Mecz rozpoczął się z małym opóźnieniem. To wszystko za sprawą kibiców Legii Warszawa, którzy na swoim stadionie odpalili race i uniemożliwili tym samym możliwość gry zawodnikom. W takim dniu każdy mecz musi rozpocząć się o tej samej godzinie.
Od samego początku przewagę zdobywało Zagłębie. Spora ochota na strzelenie bramki przez obydwie drużyny dała nam w 24. minucie bramkę dla gości. Z prawej strony dośrodkowywał Todorovski, Dąbrowski nie sięgnął piłki, ale ta spadła pod nogi Papadopulosa, który wykazał się zimną krwią i sprytnym strzałem pokonał z najbliższej odległości pokonał Szmatułę. Minute później mogło być już 2:0! Dośrodkowanie Cotry nie zostało przecięte i zmierzało do bramki. Dobrym refleksem wykazał się bramkarz Piasta, który w ostatnim momencie wybił na rzut rożny. Po bramce gospodarze nie potrafili zareagować. To zagłębie grało z polotem. W 45. minucie mogło być już 2:0! Wychodzili 2 na 1 gracze Zagłębia. Janoszka prowadził piłkę i gdy znalazł się na tyle blisko bramki by oddać strzał zdecydował się na uderzenie. To była zła decyzja, podanie do Woźniaka dałoby praktycznie gola Zagłębiu. Szmatuła umiejętnie obronił strzał gracza gości. W pierwszej połowie to przyjezdni byli zespołem lepszym. Do przerwy 0:1.

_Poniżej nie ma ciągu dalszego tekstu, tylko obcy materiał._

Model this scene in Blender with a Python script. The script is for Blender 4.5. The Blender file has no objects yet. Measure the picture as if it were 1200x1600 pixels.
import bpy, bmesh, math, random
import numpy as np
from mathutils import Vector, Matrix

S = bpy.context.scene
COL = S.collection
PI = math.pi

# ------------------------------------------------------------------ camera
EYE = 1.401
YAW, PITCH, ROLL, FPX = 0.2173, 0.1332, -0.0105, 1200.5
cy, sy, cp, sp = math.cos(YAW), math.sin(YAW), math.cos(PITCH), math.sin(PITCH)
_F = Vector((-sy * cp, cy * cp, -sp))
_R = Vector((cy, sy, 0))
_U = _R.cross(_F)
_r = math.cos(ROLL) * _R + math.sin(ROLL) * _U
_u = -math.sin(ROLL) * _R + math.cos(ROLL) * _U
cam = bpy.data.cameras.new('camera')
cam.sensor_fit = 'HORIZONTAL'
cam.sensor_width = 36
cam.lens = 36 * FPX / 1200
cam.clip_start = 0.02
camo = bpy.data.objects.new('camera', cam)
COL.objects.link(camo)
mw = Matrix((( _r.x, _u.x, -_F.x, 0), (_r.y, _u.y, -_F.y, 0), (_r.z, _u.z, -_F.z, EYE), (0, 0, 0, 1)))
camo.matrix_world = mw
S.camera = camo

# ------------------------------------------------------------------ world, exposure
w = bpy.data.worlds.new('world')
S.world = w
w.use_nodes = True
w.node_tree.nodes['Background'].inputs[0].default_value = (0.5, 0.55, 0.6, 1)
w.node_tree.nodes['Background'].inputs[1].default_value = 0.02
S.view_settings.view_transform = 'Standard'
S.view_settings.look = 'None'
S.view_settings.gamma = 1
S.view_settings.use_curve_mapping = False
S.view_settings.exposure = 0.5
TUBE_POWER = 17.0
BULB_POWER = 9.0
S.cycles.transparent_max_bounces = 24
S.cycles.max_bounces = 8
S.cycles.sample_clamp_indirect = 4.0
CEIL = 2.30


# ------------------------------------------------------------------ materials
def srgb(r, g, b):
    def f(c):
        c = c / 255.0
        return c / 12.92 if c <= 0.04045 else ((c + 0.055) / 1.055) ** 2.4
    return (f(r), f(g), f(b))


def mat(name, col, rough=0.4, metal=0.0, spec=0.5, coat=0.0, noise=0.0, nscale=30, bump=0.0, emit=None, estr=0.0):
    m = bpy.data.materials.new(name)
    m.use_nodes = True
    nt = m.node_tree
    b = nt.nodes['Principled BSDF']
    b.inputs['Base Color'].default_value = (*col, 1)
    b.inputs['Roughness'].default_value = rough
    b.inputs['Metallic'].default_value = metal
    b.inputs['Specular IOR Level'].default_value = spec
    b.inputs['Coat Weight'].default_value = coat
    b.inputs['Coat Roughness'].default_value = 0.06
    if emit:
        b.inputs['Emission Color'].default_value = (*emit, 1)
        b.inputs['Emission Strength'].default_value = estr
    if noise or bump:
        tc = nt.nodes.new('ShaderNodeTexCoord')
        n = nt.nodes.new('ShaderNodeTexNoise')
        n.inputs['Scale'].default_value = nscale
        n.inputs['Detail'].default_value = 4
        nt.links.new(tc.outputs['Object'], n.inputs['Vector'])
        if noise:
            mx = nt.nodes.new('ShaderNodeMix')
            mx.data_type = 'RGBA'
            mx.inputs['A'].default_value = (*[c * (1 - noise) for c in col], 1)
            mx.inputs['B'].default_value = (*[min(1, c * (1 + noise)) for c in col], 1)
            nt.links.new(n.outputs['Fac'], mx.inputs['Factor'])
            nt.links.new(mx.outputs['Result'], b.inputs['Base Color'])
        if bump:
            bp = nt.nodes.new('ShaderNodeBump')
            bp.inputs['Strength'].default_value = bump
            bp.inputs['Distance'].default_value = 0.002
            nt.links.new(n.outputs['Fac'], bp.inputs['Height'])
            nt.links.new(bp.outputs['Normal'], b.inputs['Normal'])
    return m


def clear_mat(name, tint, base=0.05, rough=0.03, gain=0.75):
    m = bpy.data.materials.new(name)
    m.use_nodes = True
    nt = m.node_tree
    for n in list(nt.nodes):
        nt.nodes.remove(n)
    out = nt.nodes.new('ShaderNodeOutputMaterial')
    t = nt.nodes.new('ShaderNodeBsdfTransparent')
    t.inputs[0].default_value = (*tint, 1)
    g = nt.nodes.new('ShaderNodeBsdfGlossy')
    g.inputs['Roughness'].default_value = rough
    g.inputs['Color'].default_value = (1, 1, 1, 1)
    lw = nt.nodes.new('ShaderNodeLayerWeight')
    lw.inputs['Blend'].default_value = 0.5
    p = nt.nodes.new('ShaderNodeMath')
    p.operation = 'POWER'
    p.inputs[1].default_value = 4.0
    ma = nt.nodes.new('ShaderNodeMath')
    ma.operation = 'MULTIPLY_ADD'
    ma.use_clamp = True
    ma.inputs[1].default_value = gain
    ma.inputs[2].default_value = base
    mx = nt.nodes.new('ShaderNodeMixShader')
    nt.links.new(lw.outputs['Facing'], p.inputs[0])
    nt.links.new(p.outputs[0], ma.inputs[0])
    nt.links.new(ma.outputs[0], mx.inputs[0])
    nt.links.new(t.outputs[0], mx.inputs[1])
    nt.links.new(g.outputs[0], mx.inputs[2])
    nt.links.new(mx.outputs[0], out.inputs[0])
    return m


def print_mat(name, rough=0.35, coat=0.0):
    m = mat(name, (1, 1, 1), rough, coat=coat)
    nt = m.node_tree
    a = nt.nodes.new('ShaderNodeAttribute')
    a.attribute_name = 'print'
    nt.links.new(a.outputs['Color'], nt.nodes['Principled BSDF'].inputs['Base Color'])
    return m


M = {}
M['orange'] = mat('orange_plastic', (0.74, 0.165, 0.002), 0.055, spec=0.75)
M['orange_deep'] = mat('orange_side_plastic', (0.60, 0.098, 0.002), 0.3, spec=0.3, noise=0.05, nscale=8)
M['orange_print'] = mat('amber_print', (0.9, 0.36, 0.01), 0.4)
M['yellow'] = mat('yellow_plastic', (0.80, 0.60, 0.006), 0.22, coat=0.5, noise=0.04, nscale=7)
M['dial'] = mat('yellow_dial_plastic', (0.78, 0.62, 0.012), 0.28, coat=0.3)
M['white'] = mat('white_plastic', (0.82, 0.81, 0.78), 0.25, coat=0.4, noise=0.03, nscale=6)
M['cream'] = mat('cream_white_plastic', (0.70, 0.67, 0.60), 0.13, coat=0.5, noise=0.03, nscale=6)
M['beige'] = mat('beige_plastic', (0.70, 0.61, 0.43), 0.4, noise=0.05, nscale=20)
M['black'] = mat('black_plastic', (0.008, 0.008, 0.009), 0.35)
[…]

Po przerwie to Piast musiał gonić. W 53. minucie gospodarze mieli świetną okazję do zdobycia bramki. Piłka po dośrodkowaniu Murawskiego spadła pod nogi zdezorientowanego Nespora, który źle przyjął futbolówkę. Ale okazja dla Zagłębia! W 66. minucie Janoszka po dobrej kontrze uderzał minimalnie obok słupka. To były milimetry! Dwie minuty później Piast mógł wyrównać, ale Hebert uderzał w poprzeczkę! Po tych okazjach to Piast był zespołem lepszym. W 83. minucie mogło być 1:1! Polacek broni jednak uderzenie główką Bukaty. A w Warszawie Legia strzela drugą bramkę i chyba już wtedy mogliśmy śmiało powiedzieć, że mistrzostwo świętują w stolicy! Koniec!

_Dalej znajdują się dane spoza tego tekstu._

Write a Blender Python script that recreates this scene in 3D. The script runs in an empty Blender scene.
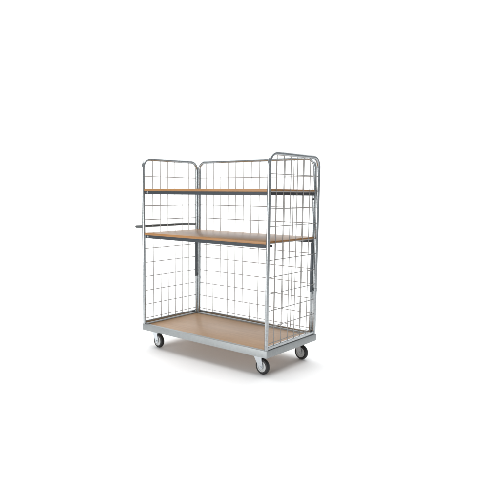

Skazywany na walkę o utrzymanie Piast wykręcił niesamowity wynik i o mały włos nie sięgnął po tytuł! Klub ze Śląska powinien być z siebie dumny. Przyjezdni również. Na wiosnę drużyna Piotra Stokowca grała fenomenalnie i ostatecznie zajęła 3. miejsce w lidze. Gratulujemy obu zespołom!
Bramki: Michal Papadopulos (26.)
Piast Gliwice: Szmatuła, Korun, Pietrowski, Hebert, Bukata, Murawski, Vacek, Mraz, Zivec (Mateusz Mak 54.), Barisić (Gerard Badia 54.), Nespor (Bartosz Szeliga 69.)
Zagłębia Lubin: Polacek, Cotra, Jach, Dąbrowski, Todorovski, Tosik, Piątek, Woźniak, Starzyński (Adrian Rakowski 79.), Janoszka (Damian Zbozień 81.), Papadopulos (Krzysztof Piątek 70.)
Żółte kartki: Krzysztof Piątek (73.), Krzysztof Piątek (78.) – w konsekwencji czerwona, Martin Bukata (25.),Martin Nespor (52.)